Ma ist schon seit fünf Jahren nicht mehr Hauptgeschäftsführer (CEO) von Alibaba – und überrascht schon jetzt immer wieder durch seine Visionen. So ist er etwa überzeugt, dass Online-Kunden künftig direkt beim Hersteller in den Herkunftsländern der Waren bestellen – Handelsfirmen, Importeure und andere Mittelsmänner gehören damit der Vergangenheit an. Zuletzt sprach er davon, dass Alibaba eine „Firma für alles“ sein könnte. Sie könne Banken ersetzen, Reiseanbieter und soziale Medien.

Hinter dem angekündigten Rückzug steckt jedoch mehr als der Wunsch nach Freiheit von den Zwängen einer Führungsrolle. Es war Druck von ganz anderer Seite, der ihm zuletzt immer mehr zu schaffen gemacht hat: Die Führung des Landes wacht derzeit wieder eifersüchtig darüber, dass keiner ihrer Untertanen sich außerhalb der ideologischen Leitlinien bewegt. Präsident Xi Jinping fordert dafür ein immer klareres Bekenntnis und Treue zu seiner Person und seiner Politik.

Für Ma stellte sich damit zunehmend die Frage, was zuerst kommt: „Die Pflicht gegenüber den Aktionären an der Wall Street oder Loyalität zum Team Xi?“ So drückt es die japanische Wirtschaftszeitung Nikkei aus.

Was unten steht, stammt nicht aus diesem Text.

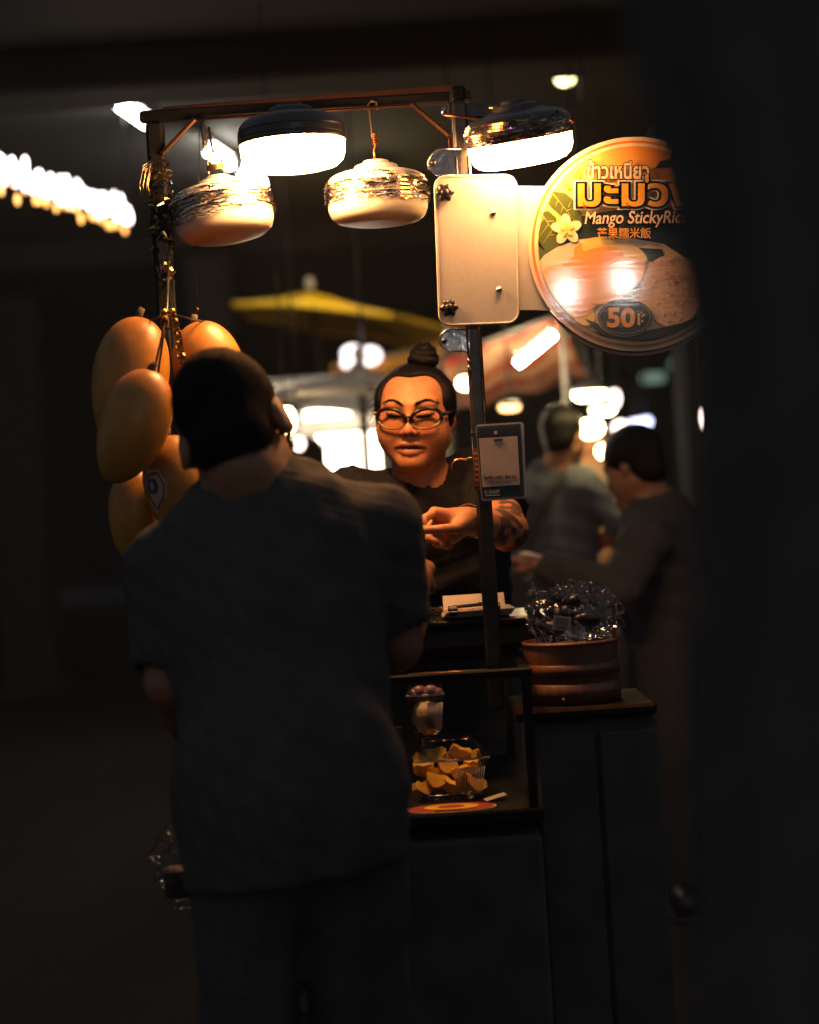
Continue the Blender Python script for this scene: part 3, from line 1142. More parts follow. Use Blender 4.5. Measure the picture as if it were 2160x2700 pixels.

Denn ursprünglich schreckte Ma auch nicht vor Seitenhieben gegen die Politik seines Landes zurück. Einst beschrieb er sein Verhältnis zur Regierung so: „Du kannst sie lieben, aber du solltest sie nicht heiraten.“ Doch seit kurzem klingt Ma ganz anders. „In den vergangenen fünf Jahren ist das Geschäftsklima in China unter der Führung der Kommunistischen Partei immer nur großartiger geworden“, lobte er sein Land auf einer Technik-Konferenz in seiner Heimatprovinz Zhejiang. Zugleich äußerte er sich abfällig über die westliche Demokratie und lobte den Einparteienstaat.

Alibaba ist auch wegen der Kommunistischen Partei erfolgreich

Die zunehmende Anpassung ist kein Wunder. Peking hat Ma bisher zwar in Ruhe gelassen, doch in Wirklichkeit ist auch die große Internetfirma Alibaba der chinesischen Regierung komplett ausgeliefert. Fast das ganze Geschäftsmodell basiert auf Kunden in China. Und es war die Regierung, die Ma durch Regulierungen die internationale Konkurrenz vom Hals gehalten hat. Sie könnte ihm jedoch genauso viele Steine in den Weg legen.

Ein besonderes Problem bereitet Ma die Art seines milliardenschweren Börsengangs in New York. Denn an der Wall Street ist nur eine Gesellschaft auf den Kaiman-Inseln notiert, nicht das eigentliche Unternehmen. Die Holding im Steuerparadies darf aus Gründen des chinesischen Außenhandelsrechts keine nennenswerten Anteile an den profitablen Alibaba-Firmen in China besitzen. Die Investoren in Mas Firma haben also eine Luftnummer gekauft. Die Regierung in Peking könnte Ma in diesem Fall riesigen Ärger bereiten, indem sie den ganzen Zauber für illegal erklärt.

Was ist also nun mit Alibaba? Ist es ein durch und durch chinesischer Betrieb unter der Fuchtel der Kommunistischen Partei? Oder ein modern-globales Internetunternehmen? Die Antwort ist: beides. Es ist Mas Rolle, diese sehr unterschiedlichen Sichtweisen der gleichen Firma in der Öffentlichkeit glaubwürdig zu verkaufen. Da stört es nur, wenn er in die Niederungen des Alltagsgeschäfts eingebunden ist.